What is required: Would you output the whole listing below, exactly as it reads?

Source data:

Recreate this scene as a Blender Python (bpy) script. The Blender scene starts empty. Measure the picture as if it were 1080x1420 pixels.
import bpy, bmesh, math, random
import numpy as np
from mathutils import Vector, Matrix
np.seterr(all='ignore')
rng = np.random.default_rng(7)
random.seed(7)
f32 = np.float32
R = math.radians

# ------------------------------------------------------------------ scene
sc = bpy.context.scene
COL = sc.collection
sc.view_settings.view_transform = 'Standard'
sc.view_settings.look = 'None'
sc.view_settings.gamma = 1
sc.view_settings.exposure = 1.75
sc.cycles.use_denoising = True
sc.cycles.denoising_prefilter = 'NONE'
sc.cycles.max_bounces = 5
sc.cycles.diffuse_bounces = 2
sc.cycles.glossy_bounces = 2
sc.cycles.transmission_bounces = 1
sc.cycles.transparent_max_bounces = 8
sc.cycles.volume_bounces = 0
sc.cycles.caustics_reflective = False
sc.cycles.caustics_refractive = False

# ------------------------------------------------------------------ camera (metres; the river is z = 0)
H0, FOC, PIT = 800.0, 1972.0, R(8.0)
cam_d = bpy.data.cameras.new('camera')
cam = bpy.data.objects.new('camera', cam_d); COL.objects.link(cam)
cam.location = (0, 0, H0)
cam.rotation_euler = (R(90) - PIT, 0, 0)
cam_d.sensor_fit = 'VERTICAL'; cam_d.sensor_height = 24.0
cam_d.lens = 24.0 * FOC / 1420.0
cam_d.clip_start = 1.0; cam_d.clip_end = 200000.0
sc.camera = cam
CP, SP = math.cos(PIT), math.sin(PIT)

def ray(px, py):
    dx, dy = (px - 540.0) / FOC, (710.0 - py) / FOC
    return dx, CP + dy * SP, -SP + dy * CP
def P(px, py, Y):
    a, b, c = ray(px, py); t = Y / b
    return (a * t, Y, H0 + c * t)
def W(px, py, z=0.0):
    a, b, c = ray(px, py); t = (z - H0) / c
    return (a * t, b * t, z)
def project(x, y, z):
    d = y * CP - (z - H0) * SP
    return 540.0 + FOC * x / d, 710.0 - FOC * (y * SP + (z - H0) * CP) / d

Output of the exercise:
Recreate this scene as a Blender Python (bpy) script. The Blender scene starts empty. Measure the picture as if it were 1080x1420 pixels.
import bpy, bmesh, math, random
import numpy as np
from mathutils import Vector, Matrix
np.seterr(all='ignore')
rng = np.random.default_rng(7)
random.seed(7)
f32 = np.float32
R = math.radians

# ------------------------------------------------------------------ scene
sc = bpy.context.scene
COL = sc.collection
sc.view_settings.view_transform = 'Standard'
sc.view_settings.look = 'None'
sc.view_settings.gamma = 1
sc.view_settings.exposure = 1.75
sc.cycles.use_denoising = True
sc.cycles.denoising_prefilter = 'NONE'
sc.cycles.max_bounces = 5
sc.cycles.diffuse_bounces = 2
sc.cycles.glossy_bounces = 2
sc.cycles.transmission_bounces = 1
sc.cycles.transparent_max_bounces = 8
sc.cycles.volume_bounces = 0
sc.cycles.caustics_reflective = False
sc.cycles.caustics_refractive = False

# ------------------------------------------------------------------ camera (metres; the river is z = 0)
H0, FOC, PIT = 800.0, 1972.0, R(8.0)
cam_d = bpy.data.cameras.new('camera')
cam = bpy.data.objects.new('camera', cam_d); COL.objects.link(cam)
cam.location = (0, 0, H0)
cam.rotation_euler = (R(90) - PIT, 0, 0)
cam_d.sensor_fit = 'VERTICAL'; cam_d.sensor_height = 24.0
cam_d.lens = 24.0 * FOC / 1420.0
cam_d.clip_start = 1.0; cam_d.clip_end = 200000.0
sc.camera = cam
CP, SP = math.cos(PIT), math.sin(PIT)

def ray(px, py):
    dx, dy = (px - 540.0) / FOC, (710.0 - py) / FOC
    return dx, CP + dy * SP, -SP + dy * CP
def P(px, py, Y):
    a, b, c = ray(px, py); t = Y / b
    return (a * t, Y, H0 + c * t)
def W(px, py, z=0.0):
    a, b, c = ray(px, py); t = (z - H0) / c
    return (a * t, b * t, z)
def project(x, y, z):
    d = y * CP - (z - H0) * SP
    return 540.0 + FOC * x / d, 710.0 - FOC * (y * SP + (z - H0) * CP) / d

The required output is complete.